Thank you for your continued prayer for us. We need it still as we travel through this first year. We are hurting still, but more importantly, we are healing too. We know it takes time and we are continuing to praise our wonderful Savior for all He as done... and will do! His grace, mercy and provision for us is so evident. How can we be anything less than in awe of Him??
One of the things we did last night, as we stirred the gumbo pot, was read the Sept 10th entry from "Streams in the Desert", by L.B. Cowman. I know this is a bit long, but it was so powerful to each one us and so timely... just another little gift from God right when we needed it. I hope it blesses you as much as it did all of us.

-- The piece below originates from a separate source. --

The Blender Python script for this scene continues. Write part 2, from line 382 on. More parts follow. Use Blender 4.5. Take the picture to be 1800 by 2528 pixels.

With love from our hearts to yours.....
September 10
The Lord will fulfill his purpose for me. Psalm 138:8
There is a divine mystery in suffering, one that has a strange and supernatural power and has never been completely understood by human reason. No one has ever developed a deep level of spirituality or holiness without experiencing a great deal of suffering.
When a person who suffers reaches a point where he can be calm and carefree, inwardly smiling at his own suffering, and no longer asking God to be delivered from it, then the suffering has accomplished its blessed ministry, perseverance has "finished its work" (James 1:4), and the pain of the Crucifixion has begun to weave itself into a crown.
It is in this experience of complete suffering that the Holy Spirit works many miraculous things deep within our soul. In this condition, our entire being lies perfectly still under the hand of God; every power and ability of the mind, will, and heart are at last submissive; a quietness of eternity settles into the entire soul; and finally, the mouth becomes quiet, having only a few words to say, and stops crying out the words Christ quoted on the cross: "My God, my God, why have you forsaken me?" (Ps 22:1)
At this point, the person stops imagining castles in the sky, and pursuing foolish ideas, and his reasoning becomes calm and relaxed, with all choices removed, because the only choice has now become the purpose of God.
Also, his emotions are weaned away from other people and things, becoming deadened so that nothing can hurt, offend, hinder, or get in the way. He can now let the circumstances be what they may, and continue to seek only God and His will, with the calm assurance that He is causing everything in the universe, whether good or bad, past or present, to work "for the good of those who love Him" (Rom 8:28).
Oh, the blessing of absolute submission to Christ! What a blessing to lose our own strength, wisdom, plans, and desires and to be where every ounce of our being becomes like a peaceful Sea of Galilee under the omnipotent feet of Jesus! (from Soul Food)
The main thing is to suffer without becoming discouraged.